Episodic Content

I’ve been playing two games recently, Destiny of Spirits on the PS Vita, a free-to-play, turned-based strategy game with some collectible attributes like Pokemon. The other is Bravely Default on the Nintendo 3DS – a traditional 40+ hour JRPG by Square Enix, makers of Final Fantasy.

Both are titles released on traditional (or non-mobile phone) consoles and are each exclusives to their platform.

I’m enjoying them both, for differing reasons, but they both contain an interesting game mechanic that I’ve been thinking about.

Each attempts to reward daily play with in-game items or bonuses if you continuously ‘visit’ the game. In Destiny of Spirits it’s one of the virtual currencies used to purchase goods within the game. In Bravely Default it’s villagers and items randomly sent from other players.

In both cases the items are rather meaningless in terms of moving the story forward or giving you something genuinely unique. Most items can be gained through the game by normal means – i.e. Play the game longer and you’ll find the items.

My wife and I are also catching up on Parks and Recreation and Orphan Black.
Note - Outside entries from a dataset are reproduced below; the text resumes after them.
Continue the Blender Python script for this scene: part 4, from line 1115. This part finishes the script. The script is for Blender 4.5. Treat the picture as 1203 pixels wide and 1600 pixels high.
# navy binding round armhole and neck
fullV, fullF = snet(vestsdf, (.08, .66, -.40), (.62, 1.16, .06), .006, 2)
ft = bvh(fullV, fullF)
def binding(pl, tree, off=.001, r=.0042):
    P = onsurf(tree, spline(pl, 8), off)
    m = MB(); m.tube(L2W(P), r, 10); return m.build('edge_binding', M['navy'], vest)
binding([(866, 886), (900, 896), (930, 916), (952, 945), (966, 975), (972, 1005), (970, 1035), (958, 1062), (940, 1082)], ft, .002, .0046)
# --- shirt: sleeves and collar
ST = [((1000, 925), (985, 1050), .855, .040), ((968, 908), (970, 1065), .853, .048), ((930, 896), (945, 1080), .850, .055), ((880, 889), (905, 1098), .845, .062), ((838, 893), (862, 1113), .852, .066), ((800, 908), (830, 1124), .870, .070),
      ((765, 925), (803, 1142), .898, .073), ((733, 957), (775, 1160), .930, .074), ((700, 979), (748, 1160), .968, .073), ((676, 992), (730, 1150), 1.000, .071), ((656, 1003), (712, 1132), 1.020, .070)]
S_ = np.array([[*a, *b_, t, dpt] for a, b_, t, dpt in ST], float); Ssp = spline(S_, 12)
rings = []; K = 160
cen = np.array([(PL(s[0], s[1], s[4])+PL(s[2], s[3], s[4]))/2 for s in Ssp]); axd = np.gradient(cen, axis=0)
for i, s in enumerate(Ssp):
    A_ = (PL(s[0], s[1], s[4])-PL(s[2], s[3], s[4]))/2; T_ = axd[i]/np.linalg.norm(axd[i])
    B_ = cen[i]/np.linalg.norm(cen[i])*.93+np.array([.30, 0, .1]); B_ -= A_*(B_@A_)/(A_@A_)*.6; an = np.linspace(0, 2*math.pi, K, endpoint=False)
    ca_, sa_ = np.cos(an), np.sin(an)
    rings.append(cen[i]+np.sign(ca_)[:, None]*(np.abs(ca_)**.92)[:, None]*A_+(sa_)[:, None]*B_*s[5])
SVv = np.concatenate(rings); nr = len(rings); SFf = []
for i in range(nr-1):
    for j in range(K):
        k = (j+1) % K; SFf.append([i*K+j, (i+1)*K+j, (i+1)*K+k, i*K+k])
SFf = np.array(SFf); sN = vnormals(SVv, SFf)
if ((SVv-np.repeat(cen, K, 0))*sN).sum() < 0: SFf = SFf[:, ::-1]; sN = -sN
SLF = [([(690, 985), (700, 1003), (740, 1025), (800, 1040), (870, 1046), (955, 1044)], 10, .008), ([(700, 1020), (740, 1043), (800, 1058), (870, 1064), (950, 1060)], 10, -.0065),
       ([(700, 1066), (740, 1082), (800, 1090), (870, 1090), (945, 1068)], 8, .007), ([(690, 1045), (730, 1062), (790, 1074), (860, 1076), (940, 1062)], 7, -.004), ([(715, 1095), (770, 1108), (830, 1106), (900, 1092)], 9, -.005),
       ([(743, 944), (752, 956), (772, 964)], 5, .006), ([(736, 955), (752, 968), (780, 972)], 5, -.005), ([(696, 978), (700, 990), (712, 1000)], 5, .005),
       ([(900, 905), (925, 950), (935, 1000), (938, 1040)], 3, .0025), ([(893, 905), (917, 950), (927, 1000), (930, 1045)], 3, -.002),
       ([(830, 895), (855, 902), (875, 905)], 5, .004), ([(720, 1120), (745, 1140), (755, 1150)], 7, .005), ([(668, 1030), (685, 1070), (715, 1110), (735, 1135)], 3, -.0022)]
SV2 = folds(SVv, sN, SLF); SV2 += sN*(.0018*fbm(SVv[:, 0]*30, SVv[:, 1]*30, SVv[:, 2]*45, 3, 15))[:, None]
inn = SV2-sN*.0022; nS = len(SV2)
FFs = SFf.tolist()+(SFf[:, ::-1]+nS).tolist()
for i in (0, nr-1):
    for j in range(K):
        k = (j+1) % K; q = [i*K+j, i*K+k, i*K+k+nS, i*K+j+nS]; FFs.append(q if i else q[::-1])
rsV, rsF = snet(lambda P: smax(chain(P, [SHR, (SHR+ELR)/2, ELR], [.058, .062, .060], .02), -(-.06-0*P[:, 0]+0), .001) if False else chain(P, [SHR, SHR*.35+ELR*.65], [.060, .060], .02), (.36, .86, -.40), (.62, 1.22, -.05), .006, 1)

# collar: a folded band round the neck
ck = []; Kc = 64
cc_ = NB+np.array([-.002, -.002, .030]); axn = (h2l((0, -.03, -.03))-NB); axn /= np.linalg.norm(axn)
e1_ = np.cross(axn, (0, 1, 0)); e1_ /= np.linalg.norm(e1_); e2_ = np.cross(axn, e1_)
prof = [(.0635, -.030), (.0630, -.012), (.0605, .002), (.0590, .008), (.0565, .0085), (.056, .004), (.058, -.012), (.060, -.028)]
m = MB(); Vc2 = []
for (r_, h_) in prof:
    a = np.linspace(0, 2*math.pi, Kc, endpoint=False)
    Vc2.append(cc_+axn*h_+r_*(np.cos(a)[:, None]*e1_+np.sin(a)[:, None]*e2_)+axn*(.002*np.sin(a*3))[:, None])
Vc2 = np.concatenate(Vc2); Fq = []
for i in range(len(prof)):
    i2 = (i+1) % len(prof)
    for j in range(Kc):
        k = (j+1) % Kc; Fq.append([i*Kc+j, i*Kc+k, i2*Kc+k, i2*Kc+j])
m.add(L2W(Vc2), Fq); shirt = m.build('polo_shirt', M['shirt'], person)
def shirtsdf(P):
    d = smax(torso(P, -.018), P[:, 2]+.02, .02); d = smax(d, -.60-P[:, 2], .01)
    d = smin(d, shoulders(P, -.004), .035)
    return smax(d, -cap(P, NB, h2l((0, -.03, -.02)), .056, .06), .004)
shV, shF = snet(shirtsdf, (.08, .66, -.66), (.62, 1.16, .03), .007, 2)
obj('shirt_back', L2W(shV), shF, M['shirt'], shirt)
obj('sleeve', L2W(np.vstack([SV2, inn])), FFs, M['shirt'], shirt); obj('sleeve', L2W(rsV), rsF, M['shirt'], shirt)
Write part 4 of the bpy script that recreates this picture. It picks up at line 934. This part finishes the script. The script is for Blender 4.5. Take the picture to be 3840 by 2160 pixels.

Both are great shows that have a traditional time slot and channel where you can watch. We however enjoy the experience of on-demand video where you can binge as much as you like, or carefully fit in an episode or two into your week. No need for commercials or being in the living room at a pre-determined time.

The downside is that we can’t be sure of what we can talk about within the show with friends in family. Are they caught up? Are we behind? Is that weird to talk about a season that aired 5 years ago?

This is something I’m noticing more of. Less conversation around time-based entertainment. Sure, things like Game of Thrones or their ilk are not released online as easily (or require an incredibly expensive cable subscription) but more and more is instant and ‘evergreen’. You can watch it whenever.


I’m imaging a future medium – a cross between a video game and pre-VHS television. If you missed an episode of TV before the VHS you’d be hard pressed to catch it again. Maybe a repeat, but culturally you’d be out of the loop. The folks at work would be talking about the progress of the plot (or in the case of sitcoms of the time, a hilarious in-joke or reference) and you’d be in the cold.

Now we don’t have that. Now we can watch entire seasons of a show in a single sitting. But imagine a game where daily participation could give you things akin to an episode of TV. Miss an episode and you don’t have a clear understanding of the story. Can’t make the time on Tuesday for that mission? Then you don’t get the rewards other players receive. Truly unique content, not just baubles or items that can be found elsewhere.

I’m not a total masochistic. Maybe tardy players could complete the missions after a period of time. A little punishment that would encourage active participation.

Would something like this work? How far could you push it? Could the death of a main character, or major plot twist happen in a container of time like this?

Another thing that has me thinking about all this is the explosion of “Let’s Play” videos on YouTube and Twtich.tv. You can literally spend hours watching someone else play a video game. The day of a new game’s release you can watch almost the entire plot, see all the world has to offer, and be done.

I dislike cheat codes. Especially for games I have yet to complete. Once you use the code to run around invincible or not have to worry about having enough mana it becomes boring and pointless to continue. After a few minutes it usually breaks the game for me. Let’s Play videos are like a cheat code for my attention. I’m much less likely to play a game (or watch a movie after reading its plot on Wikipedia).

Would exclusive time-based content that furthers a narrative by providing unique information or experiences work in our world?